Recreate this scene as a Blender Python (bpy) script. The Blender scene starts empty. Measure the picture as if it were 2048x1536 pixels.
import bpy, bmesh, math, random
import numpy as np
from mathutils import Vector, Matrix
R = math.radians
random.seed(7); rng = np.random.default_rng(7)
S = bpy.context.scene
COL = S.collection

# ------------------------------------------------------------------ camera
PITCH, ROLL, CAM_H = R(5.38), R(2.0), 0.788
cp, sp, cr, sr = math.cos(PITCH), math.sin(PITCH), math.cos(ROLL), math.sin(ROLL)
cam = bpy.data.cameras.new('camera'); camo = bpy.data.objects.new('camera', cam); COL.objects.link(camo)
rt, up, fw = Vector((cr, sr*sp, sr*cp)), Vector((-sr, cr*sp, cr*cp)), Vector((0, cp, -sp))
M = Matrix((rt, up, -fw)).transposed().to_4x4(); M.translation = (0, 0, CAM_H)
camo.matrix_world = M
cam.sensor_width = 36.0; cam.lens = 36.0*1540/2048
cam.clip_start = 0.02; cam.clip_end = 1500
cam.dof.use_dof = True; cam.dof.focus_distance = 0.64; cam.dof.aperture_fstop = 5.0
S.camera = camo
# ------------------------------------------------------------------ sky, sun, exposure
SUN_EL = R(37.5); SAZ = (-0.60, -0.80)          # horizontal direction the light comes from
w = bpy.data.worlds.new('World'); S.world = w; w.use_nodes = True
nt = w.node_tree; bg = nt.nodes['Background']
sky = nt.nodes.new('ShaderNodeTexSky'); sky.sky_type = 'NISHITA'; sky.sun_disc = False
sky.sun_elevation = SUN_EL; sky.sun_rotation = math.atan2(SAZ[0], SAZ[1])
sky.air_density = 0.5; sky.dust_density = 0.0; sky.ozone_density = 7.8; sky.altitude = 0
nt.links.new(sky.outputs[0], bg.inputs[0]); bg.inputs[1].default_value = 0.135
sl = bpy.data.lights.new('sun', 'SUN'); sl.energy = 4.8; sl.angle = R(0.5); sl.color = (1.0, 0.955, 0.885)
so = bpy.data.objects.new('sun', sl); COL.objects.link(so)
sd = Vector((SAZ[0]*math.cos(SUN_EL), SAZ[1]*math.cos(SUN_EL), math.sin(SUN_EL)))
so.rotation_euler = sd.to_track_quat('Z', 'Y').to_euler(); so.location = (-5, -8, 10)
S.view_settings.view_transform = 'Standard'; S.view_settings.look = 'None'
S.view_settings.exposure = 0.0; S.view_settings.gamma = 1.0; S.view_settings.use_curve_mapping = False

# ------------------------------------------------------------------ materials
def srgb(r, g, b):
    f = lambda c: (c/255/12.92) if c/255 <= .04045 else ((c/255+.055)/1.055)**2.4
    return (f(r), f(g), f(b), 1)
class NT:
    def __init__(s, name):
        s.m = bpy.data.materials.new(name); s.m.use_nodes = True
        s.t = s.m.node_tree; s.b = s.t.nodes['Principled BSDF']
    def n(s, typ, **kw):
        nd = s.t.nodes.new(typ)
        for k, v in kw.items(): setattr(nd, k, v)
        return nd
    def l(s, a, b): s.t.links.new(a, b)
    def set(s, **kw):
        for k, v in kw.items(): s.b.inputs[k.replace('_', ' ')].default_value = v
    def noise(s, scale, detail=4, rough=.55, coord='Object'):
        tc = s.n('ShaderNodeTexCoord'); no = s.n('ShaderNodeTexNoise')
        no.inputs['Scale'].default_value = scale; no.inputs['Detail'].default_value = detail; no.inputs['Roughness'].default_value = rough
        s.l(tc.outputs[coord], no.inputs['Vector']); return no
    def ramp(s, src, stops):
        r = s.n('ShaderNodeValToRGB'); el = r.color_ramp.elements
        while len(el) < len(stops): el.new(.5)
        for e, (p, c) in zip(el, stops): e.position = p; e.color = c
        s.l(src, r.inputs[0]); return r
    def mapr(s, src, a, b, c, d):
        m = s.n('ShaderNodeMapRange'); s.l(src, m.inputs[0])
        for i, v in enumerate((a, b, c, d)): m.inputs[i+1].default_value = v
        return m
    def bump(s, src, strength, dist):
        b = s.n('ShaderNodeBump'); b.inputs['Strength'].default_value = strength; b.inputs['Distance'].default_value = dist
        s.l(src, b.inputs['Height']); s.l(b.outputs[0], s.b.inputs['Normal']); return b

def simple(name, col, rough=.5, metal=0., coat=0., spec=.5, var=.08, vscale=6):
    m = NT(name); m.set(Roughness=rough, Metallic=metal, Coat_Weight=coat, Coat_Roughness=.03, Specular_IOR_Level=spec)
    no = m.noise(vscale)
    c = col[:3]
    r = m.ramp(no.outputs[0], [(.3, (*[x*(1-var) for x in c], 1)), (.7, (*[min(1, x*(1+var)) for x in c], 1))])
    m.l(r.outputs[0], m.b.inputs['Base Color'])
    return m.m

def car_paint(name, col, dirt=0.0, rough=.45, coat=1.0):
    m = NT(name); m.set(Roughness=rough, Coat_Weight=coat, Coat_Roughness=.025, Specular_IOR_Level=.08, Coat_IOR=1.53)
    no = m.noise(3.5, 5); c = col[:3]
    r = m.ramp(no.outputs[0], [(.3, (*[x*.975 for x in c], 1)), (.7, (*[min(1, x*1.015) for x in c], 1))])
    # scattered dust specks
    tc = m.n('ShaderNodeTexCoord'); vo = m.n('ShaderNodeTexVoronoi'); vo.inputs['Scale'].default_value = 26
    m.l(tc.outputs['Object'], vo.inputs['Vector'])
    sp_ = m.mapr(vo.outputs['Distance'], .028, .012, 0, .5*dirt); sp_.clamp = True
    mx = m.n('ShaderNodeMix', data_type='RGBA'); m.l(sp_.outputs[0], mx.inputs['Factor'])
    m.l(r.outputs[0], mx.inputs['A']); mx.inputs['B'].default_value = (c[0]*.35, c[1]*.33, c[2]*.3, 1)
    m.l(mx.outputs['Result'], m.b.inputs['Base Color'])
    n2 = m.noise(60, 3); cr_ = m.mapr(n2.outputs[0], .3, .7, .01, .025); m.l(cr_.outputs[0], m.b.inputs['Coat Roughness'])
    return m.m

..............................

**EXERCISE:** Your task is to reproduce the whole listing exactly.

**WRITTEN SOLUTION:**
Recreate this scene as a Blender Python (bpy) script. The Blender scene starts empty. Measure the picture as if it were 2048x1536 pixels.
import bpy, bmesh, math, random
import numpy as np
from mathutils import Vector, Matrix
R = math.radians
random.seed(7); rng = np.random.default_rng(7)
S = bpy.context.scene
COL = S.collection

# ------------------------------------------------------------------ camera
PITCH, ROLL, CAM_H = R(5.38), R(2.0), 0.788
cp, sp, cr, sr = math.cos(PITCH), math.sin(PITCH), math.cos(ROLL), math.sin(ROLL)
cam = bpy.data.cameras.new('camera'); camo = bpy.data.objects.new('camera', cam); COL.objects.link(camo)
rt, up, fw = Vector((cr, sr*sp, sr*cp)), Vector((-sr, cr*sp, cr*cp)), Vector((0, cp, -sp))
M = Matrix((rt, up, -fw)).transposed().to_4x4(); M.translation = (0, 0, CAM_H)
camo.matrix_world = M
cam.sensor_width = 36.0; cam.lens = 36.0*1540/2048
cam.clip_start = 0.02; cam.clip_end = 1500
cam.dof.use_dof = True; cam.dof.focus_distance = 0.64; cam.dof.aperture_fstop = 5.0
S.camera = camo
# ------------------------------------------------------------------ sky, sun, exposure
SUN_EL = R(37.5); SAZ = (-0.60, -0.80)          # horizontal direction the light comes from
w = bpy.data.worlds.new('World'); S.world = w; w.use_nodes = True
nt = w.node_tree; bg = nt.nodes['Background']
sky = nt.nodes.new('ShaderNodeTexSky'); sky.sky_type = 'NISHITA'; sky.sun_disc = False
sky.sun_elevation = SUN_EL; sky.sun_rotation = math.atan2(SAZ[0], SAZ[1])
sky.air_density = 0.5; sky.dust_density = 0.0; sky.ozone_density = 7.8; sky.altitude = 0
nt.links.new(sky.outputs[0], bg.inputs[0]); bg.inputs[1].default_value = 0.135
sl = bpy.data.lights.new('sun', 'SUN'); sl.energy = 4.8; sl.angle = R(0.5); sl.color = (1.0, 0.955, 0.885)
so = bpy.data.objects.new('sun', sl); COL.objects.link(so)
sd = Vector((SAZ[0]*math.cos(SUN_EL), SAZ[1]*math.cos(SUN_EL), math.sin(SUN_EL)))
so.rotation_euler = sd.to_track_quat('Z', 'Y').to_euler(); so.location = (-5, -8, 10)
S.view_settings.view_transform = 'Standard'; S.view_settings.look = 'None'
S.view_settings.exposure = 0.0; S.view_settings.gamma = 1.0; S.view_settings.use_curve_mapping = False

# ------------------------------------------------------------------ materials
def srgb(r, g, b):
    f = lambda c: (c/255/12.92) if c/255 <= .04045 else ((c/255+.055)/1.055)**2.4
    return (f(r), f(g), f(b), 1)
class NT:
    def __init__(s, name):
        s.m = bpy.data.materials.new(name); s.m.use_nodes = True
        s.t = s.m.node_tree; s.b = s.t.nodes['Principled BSDF']
    def n(s, typ, **kw):
        nd = s.t.nodes.new(typ)
        for k, v in kw.items(): setattr(nd, k, v)
        return nd
    def l(s, a, b): s.t.links.new(a, b)
    def set(s, **kw):
        for k, v in kw.items(): s.b.inputs[k.replace('_', ' ')].default_value = v
    def noise(s, scale, detail=4, rough=.55, coord='Object'):
        tc = s.n('ShaderNodeTexCoord'); no = s.n('ShaderNodeTexNoise')
        no.inputs['Scale'].default_value = scale; no.inputs['Detail'].default_value = detail; no.inputs['Roughness'].default_value = rough
        s.l(tc.outputs[coord], no.inputs['Vector']); return no
    def ramp(s, src, stops):
        r = s.n('ShaderNodeValToRGB'); el = r.color_ramp.elements
        while len(el) < len(stops): el.new(.5)
        for e, (p, c) in zip(el, stops): e.position = p; e.color = c
        s.l(src, r.inputs[0]); return r
    def mapr(s, src, a, b, c, d):
        m = s.n('ShaderNodeMapRange'); s.l(src, m.inputs[0])
        for i, v in enumerate((a, b, c, d)): m.inputs[i+1].default_value = v
        return m
    def bump(s, src, strength, dist):
        b = s.n('ShaderNodeBump'); b.inputs['Strength'].default_value = strength; b.inputs['Distance'].default_value = dist
        s.l(src, b.inputs['Height']); s.l(b.outputs[0], s.b.inputs['Normal']); return b

def simple(name, col, rough=.5, metal=0., coat=0., spec=.5, var=.08, vscale=6):
    m = NT(name); m.set(Roughness=rough, Metallic=metal, Coat_Weight=coat, Coat_Roughness=.03, Specular_IOR_Level=spec)
    no = m.noise(vscale)
    c = col[:3]
    r = m.ramp(no.outputs[0], [(.3, (*[x*(1-var) for x in c], 1)), (.7, (*[min(1, x*(1+var)) for x in c], 1))])
    m.l(r.outputs[0], m.b.inputs['Base Color'])
    return m.m

def car_paint(name, col, dirt=0.0, rough=.45, coat=1.0):
    m = NT(name); m.set(Roughness=rough, Coat_Weight=coat, Coat_Roughness=.025, Specular_IOR_Level=.08, Coat_IOR=1.53)
    no = m.noise(3.5, 5); c = col[:3]
    r = m.ramp(no.outputs[0], [(.3, (*[x*.975 for x in c], 1)), (.7, (*[min(1, x*1.015) for x in c], 1))])
    # scattered dust specks
    tc = m.n('ShaderNodeTexCoord'); vo = m.n('ShaderNodeTexVoronoi'); vo.inputs['Scale'].default_value = 26
    m.l(tc.outputs['Object'], vo.inputs['Vector'])
    sp_ = m.mapr(vo.outputs['Distance'], .028, .012, 0, .5*dirt); sp_.clamp = True
    mx = m.n('ShaderNodeMix', data_type='RGBA'); m.l(sp_.outputs[0], mx.inputs['Factor'])
    m.l(r.outputs[0], mx.inputs['A']); mx.inputs['B'].default_value = (c[0]*.35, c[1]*.33, c[2]*.3, 1)
    m.l(mx.outputs['Result'], m.b.inputs['Base Color'])
    n2 = m.noise(60, 3); cr_ = m.mapr(n2.outputs[0], .3, .7, .01, .025); m.l(cr_.outputs[0], m.b.inputs['Coat Roughness'])
    return m.m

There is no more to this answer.